-- start --

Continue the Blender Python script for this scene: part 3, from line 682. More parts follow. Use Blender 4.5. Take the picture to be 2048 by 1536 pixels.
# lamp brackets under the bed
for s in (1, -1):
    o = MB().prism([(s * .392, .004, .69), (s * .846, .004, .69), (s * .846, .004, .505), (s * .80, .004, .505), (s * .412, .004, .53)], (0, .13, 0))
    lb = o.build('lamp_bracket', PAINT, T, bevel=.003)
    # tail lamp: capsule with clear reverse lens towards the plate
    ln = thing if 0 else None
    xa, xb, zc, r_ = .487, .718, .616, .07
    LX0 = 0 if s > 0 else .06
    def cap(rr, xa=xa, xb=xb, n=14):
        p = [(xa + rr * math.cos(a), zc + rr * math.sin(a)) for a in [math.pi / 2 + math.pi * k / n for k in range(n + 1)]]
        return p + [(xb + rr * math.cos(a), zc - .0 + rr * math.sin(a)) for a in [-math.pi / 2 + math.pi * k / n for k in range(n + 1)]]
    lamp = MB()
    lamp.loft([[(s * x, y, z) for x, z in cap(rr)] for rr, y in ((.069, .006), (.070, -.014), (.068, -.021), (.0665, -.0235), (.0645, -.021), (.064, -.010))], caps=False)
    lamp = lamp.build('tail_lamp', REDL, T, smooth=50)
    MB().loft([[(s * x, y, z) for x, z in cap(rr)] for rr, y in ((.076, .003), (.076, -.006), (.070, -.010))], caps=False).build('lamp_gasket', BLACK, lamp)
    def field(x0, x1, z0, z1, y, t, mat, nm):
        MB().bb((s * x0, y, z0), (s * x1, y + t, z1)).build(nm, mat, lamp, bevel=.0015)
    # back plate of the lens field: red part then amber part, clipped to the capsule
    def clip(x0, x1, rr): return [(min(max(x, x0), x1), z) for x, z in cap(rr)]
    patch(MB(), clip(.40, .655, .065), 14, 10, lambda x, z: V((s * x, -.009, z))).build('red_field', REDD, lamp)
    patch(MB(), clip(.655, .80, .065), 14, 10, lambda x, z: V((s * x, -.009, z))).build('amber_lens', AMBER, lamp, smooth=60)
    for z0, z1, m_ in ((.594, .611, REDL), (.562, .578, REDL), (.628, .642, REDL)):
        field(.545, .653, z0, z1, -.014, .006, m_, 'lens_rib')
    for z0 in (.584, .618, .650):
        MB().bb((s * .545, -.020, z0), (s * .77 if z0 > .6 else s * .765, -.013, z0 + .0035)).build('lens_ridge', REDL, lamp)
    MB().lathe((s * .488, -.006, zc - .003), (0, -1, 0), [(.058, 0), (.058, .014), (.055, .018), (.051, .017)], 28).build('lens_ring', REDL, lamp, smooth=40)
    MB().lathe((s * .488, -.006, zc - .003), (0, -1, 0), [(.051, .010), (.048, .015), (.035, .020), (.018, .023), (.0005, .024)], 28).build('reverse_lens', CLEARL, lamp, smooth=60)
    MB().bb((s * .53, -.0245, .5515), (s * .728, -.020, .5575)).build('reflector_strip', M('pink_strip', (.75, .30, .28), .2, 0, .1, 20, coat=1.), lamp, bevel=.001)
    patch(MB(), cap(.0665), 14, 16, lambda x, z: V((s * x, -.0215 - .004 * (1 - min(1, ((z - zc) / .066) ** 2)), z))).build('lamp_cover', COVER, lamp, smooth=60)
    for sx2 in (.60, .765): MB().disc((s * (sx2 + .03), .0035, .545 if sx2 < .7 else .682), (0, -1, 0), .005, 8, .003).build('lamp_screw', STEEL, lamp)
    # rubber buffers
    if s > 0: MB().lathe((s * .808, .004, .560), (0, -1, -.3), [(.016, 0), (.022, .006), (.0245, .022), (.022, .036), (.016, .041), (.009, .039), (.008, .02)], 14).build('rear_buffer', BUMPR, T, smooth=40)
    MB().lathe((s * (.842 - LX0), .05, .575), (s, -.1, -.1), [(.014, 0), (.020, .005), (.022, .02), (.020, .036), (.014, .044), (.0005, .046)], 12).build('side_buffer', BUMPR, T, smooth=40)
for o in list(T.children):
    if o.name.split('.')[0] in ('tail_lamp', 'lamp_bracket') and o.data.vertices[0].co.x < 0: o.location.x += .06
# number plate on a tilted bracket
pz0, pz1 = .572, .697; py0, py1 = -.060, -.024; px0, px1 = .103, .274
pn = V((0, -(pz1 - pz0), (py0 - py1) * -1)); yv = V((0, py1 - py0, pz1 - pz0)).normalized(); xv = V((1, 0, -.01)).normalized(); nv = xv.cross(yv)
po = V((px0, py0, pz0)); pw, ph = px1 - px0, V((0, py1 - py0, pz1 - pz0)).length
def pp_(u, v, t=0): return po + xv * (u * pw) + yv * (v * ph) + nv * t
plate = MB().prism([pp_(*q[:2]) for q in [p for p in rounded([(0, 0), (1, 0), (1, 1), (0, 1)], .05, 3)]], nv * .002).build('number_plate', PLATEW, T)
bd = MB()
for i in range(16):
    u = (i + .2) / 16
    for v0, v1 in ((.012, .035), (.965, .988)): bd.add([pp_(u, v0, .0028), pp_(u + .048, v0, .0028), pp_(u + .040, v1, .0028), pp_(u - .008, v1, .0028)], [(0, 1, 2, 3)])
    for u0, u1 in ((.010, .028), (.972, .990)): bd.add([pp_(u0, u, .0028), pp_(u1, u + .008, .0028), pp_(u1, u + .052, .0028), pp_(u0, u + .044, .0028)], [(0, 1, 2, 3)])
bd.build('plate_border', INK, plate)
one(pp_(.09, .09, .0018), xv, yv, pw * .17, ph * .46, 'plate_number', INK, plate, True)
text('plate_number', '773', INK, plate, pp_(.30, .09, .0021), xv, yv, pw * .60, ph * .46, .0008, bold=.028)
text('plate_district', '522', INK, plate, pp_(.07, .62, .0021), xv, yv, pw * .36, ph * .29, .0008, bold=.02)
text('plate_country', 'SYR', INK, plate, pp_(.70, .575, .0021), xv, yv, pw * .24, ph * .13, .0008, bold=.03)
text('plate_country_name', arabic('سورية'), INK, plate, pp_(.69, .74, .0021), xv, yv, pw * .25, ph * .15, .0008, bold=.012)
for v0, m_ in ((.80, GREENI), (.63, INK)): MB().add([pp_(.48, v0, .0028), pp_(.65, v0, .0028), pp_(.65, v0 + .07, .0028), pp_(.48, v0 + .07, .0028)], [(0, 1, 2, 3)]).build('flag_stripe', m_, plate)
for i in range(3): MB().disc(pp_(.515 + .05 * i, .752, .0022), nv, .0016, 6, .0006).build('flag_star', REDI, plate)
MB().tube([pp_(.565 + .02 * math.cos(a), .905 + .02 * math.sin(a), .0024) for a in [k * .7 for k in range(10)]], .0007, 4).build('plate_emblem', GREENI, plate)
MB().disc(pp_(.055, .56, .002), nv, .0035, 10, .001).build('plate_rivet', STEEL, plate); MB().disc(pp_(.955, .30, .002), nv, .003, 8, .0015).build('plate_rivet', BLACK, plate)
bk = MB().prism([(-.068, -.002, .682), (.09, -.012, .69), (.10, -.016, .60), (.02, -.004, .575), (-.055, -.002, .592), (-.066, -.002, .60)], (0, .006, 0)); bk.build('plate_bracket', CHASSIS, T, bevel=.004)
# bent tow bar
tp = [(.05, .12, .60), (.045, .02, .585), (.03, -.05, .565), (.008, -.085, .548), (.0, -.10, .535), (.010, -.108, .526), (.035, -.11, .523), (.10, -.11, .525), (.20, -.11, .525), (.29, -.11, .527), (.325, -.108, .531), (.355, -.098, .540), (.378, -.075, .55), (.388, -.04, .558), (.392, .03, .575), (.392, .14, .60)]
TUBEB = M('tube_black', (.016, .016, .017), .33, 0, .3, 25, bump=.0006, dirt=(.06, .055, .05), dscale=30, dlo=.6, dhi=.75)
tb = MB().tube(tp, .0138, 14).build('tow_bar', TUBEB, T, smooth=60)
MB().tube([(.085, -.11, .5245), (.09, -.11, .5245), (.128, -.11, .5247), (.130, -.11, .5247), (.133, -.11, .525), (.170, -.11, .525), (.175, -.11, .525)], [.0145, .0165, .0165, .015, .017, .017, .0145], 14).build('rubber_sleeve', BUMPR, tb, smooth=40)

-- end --

_TASK OBJECTIVE_
Identify the lines of the data that contain the word "part". Copy each of them.

_THE ANSWER_
Continue the Blender Python script for this scene: part 3, from line 682. More parts follow. Use Blender 4.5. Take the picture to be 2048 by 1536 pixels.
    # back plate of the lens field: red part then amber part, clipped to the capsule